Case Law Definition and Legal Meaning

On this page, you'll find the legal definition and meaning of Case Law, written in plain English, along with examples of how it is used.

What is Case Law?

(n) Case Law is the decisions, interpretations made by judges while deciding on the legal issues before them which are considered as the common law or as an aid for interpretation of a law in subsequent cases with similar conditions. Case laws are used by advocates to support their views to favor their clients and also it influence the decision of the judges

History and Meaning of Case Law

Case Law (also known as common law) refers to the collection of legal decisions made by judges in appellate courts. These decisions are based on the interpretation of laws and legal principles and can be used as precedents for future cases. Case law is a critical component of the legal system in many countries, including the United States, England, and Canada. Case law is an essential tool for lawyers, judges, and legal scholars as it provides guidance and clarity on the interpretation of laws and legal principles.

Historically, case law became an essential part of the legal system in England following the Norman Conquest in 1066. At the time, the legal system was decentralized, and there were no centralized courts to interpret laws or settle legal disputes. Different regions of the country had their own legal customs and laws, leading to confusion and inconsistency. Over time, a more centralized legal system emerged, with judges relying on previous decisions to guide their judgments. By the 18th century, case law had become a fundamental part of the English legal system and was widely viewed as a source of common law.

Examples of Case Law

  1. In the United States, the landmark case Brown v. Board of Education is an example of case law. In this case, the Supreme Court ruled that segregation in public schools was unconstitutional, overturning the previous precedent established by the Plessy v. Ferguson case.
  2. In Canada, the case R. v. Oakes established a test for determining the constitutionality of laws that infringe on individual rights and freedoms.
  3. In England, the case Donoghue v Stevenson established the principle of negligence in tort law. This case established that individuals have a duty of care to avoid causing harm to others.
  4. In Australia, the case Mabo v Queensland overturned the previous legal doctrine of terra nullius, recognizing the traditional land rights of Indigenous Australians.
  5. In New Zealand, the case R v.
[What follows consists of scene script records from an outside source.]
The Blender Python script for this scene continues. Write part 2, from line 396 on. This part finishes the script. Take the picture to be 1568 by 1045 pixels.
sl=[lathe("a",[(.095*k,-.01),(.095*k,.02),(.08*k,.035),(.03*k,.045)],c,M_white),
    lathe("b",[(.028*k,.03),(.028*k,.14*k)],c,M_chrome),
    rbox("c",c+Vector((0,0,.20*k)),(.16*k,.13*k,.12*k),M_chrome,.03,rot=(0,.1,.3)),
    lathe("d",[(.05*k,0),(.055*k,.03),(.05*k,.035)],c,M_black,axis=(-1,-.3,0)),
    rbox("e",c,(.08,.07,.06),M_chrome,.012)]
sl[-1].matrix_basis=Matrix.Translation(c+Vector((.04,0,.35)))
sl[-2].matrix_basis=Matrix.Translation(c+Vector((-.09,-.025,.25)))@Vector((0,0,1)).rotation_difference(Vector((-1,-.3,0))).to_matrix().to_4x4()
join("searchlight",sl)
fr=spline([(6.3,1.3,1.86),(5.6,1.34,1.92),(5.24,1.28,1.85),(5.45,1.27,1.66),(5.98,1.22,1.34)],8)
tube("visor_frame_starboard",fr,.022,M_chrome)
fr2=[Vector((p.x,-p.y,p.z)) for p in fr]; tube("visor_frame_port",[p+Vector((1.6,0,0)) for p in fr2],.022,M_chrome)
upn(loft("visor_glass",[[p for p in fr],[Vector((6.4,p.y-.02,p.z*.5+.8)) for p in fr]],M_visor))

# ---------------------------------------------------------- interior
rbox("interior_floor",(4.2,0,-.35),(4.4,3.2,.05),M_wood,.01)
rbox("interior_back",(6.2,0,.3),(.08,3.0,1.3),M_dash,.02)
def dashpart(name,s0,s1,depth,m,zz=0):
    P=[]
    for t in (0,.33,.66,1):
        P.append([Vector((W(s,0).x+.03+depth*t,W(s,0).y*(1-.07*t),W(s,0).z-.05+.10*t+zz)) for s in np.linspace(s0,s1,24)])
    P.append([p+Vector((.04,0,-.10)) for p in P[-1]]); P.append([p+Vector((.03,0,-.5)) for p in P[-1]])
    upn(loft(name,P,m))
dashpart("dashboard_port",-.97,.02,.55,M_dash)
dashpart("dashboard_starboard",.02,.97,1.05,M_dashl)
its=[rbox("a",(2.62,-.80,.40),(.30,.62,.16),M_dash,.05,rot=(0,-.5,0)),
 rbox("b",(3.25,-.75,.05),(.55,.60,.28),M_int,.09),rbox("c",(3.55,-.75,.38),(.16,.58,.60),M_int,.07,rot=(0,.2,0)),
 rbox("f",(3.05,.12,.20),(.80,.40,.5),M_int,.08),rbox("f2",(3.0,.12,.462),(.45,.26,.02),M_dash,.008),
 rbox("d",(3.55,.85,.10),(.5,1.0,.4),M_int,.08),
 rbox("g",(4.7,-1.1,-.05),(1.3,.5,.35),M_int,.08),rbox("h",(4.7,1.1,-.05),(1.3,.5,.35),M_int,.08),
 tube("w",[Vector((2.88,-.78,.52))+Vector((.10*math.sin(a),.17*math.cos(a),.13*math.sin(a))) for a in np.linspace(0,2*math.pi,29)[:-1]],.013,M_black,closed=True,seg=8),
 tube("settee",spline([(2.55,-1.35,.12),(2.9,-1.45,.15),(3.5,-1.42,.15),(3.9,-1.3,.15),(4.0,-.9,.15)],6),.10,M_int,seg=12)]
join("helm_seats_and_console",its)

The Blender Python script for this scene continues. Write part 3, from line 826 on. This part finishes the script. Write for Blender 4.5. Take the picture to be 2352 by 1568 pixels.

He Kawaka Te Hemara established the principle of Crown's fiduciary duty towards Maori cultural and intellectual property.

Legal Terms Similar to Case Law

  1. Precedent - a legal decision that serves as a rule or guide for future cases
  2. Stare decisis - the principle that courts should follow precedent and make decisions in a consistent and predictable manner
  3. Common law - the body of law derived from judicial decisions rather than from statutes or constitutions
  4. Appellate court - a court that has the power to review and overturn the decisions of lower courts
  5. Judicial review - the power of courts to invalidate laws or administrative actions that violate the constitution or other legal standards.